Cameron Spratley

Caged Bird Songs

James Fuentes
Digital
Feb 1st 2021 — Mar 1st 2021

Cameron Spratley is interested in making rebuses—multi-solution, punning riddles, that reflect the viewer’s thinking and preconceptions. In the six mixed-media works-on-paper presented online by James Fuentes in “Caged Bird Songs,” Spratley arranges texts sourced from posters, lyrics, his own poetry, and store signs, with images found through his copious consumption of pop culture, sourced from the Shade Room, Worldstar, Instagram, Tumblr, and Google images. His rules for selecting images—that each be something he hasn’t before seen, of self-described “low quality,” and that it captures a certain emotion—contribute to his experiments in legibility, whether visual, textual, or cultural.

In Poison Miracle (2020), one strains to read the text behind an image of what looks to be a sexy cop costume—her name tag reads “Officer Naughty”—while diaphanous, blood-like paint specks drip down the work's surface.
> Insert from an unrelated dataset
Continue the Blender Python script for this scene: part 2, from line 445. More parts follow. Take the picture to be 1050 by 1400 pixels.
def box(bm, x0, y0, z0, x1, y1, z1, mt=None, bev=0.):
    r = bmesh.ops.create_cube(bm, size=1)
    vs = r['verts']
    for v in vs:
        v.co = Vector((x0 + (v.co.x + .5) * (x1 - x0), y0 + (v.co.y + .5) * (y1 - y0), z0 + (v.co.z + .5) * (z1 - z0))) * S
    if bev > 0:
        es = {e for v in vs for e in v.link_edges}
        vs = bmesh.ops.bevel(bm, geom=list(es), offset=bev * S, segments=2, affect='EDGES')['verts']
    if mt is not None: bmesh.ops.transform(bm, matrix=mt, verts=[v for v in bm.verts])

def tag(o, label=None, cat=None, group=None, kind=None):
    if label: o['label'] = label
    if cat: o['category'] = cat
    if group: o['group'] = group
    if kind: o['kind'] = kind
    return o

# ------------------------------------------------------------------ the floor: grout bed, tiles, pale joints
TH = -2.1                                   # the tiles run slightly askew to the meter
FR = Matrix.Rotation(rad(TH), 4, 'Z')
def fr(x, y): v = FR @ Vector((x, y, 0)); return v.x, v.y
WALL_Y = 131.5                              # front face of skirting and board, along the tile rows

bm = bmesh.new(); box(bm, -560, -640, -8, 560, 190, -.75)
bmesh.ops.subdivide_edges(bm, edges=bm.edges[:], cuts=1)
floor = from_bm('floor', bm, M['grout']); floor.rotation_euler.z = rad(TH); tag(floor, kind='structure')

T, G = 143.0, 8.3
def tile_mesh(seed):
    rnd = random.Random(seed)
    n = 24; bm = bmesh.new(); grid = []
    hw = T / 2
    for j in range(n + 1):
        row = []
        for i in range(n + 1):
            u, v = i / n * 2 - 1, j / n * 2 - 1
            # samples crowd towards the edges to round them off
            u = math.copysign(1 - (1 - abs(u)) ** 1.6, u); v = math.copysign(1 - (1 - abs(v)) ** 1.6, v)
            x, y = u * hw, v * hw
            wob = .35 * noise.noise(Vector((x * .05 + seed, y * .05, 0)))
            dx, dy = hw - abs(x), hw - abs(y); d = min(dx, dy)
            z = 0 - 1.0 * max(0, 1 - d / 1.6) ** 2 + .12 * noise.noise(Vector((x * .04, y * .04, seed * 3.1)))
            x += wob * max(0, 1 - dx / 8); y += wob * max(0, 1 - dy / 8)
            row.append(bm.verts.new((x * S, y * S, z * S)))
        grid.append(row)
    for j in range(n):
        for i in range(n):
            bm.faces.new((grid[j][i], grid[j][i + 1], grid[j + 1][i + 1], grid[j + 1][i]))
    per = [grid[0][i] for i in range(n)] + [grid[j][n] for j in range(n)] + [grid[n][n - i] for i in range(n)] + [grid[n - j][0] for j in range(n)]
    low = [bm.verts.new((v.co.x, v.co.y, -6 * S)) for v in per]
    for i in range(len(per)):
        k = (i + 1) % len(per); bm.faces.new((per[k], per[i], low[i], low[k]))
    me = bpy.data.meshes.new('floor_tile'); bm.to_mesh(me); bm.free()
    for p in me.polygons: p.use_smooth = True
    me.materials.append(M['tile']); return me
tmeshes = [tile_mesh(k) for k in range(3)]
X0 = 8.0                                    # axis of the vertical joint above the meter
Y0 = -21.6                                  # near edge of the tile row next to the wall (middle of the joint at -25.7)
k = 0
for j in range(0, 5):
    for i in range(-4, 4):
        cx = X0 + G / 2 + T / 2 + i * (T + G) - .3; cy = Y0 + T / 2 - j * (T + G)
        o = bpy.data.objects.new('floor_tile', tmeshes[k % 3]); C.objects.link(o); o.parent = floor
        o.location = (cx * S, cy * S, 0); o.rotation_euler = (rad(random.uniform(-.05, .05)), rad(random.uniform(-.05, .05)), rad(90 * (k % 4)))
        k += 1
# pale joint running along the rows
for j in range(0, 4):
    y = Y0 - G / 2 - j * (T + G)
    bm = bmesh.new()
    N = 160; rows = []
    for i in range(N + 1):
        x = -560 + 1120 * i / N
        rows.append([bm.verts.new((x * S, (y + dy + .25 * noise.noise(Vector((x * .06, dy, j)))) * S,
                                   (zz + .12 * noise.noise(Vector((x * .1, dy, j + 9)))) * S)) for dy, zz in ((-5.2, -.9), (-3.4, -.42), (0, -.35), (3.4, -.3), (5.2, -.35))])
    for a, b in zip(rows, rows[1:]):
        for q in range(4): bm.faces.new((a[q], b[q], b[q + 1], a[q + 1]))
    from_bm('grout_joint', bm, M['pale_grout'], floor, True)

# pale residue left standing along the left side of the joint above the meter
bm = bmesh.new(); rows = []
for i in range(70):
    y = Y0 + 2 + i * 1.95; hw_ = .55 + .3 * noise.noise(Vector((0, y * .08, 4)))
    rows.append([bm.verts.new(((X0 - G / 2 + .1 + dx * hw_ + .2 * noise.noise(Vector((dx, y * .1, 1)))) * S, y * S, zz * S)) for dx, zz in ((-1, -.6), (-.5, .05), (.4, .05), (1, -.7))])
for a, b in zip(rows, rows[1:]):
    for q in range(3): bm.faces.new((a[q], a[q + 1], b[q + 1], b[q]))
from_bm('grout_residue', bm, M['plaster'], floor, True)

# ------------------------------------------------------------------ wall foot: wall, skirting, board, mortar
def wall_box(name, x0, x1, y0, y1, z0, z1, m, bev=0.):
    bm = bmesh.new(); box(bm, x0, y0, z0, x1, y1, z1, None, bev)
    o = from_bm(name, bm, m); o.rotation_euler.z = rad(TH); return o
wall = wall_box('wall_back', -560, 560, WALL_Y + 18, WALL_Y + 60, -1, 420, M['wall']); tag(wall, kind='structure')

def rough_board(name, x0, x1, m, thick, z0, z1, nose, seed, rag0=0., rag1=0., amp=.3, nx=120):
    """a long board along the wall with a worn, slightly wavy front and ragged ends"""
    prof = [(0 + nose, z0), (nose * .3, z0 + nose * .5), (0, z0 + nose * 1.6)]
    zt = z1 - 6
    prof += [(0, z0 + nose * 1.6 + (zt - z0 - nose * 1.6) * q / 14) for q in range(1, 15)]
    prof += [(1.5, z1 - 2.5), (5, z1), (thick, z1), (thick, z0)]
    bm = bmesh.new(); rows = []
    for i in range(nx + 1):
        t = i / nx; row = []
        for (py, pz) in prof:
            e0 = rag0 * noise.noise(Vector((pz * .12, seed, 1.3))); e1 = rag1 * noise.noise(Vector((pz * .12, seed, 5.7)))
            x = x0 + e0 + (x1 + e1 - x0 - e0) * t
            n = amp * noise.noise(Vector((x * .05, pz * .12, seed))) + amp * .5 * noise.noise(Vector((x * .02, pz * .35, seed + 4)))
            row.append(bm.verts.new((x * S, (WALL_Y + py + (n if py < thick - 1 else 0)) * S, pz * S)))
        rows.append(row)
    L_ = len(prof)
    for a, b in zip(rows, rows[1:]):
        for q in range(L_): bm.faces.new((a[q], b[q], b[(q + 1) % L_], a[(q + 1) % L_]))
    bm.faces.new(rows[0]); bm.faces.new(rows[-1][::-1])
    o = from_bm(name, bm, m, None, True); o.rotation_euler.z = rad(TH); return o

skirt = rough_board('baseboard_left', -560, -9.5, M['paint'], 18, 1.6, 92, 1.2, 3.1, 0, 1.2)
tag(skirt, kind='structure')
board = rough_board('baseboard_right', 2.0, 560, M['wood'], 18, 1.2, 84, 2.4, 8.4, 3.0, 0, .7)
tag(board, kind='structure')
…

Other pieces, including GUNGUN (2020), and Widow Maker (2021)—the latter of which alludes to a nickname for a particularly deadly form of a heart attack—hint heavily at the notion of violence against Black men. In Detritus 002 (2021) [pictured], cut out and collaged images of screws, nails, and drill heads, almost unbearably glitzy, are layered until the composition verges on abstraction. In the space between, one sees a suggestion of flesh underneath—the eye attempts, but ultimately fails, to understand. There is more here than meets it.

Cameron Spratley, Detritus 002, 2021. Acrylic, Inkjet Prints, and uv varnish on paper, 27 × 40 inches.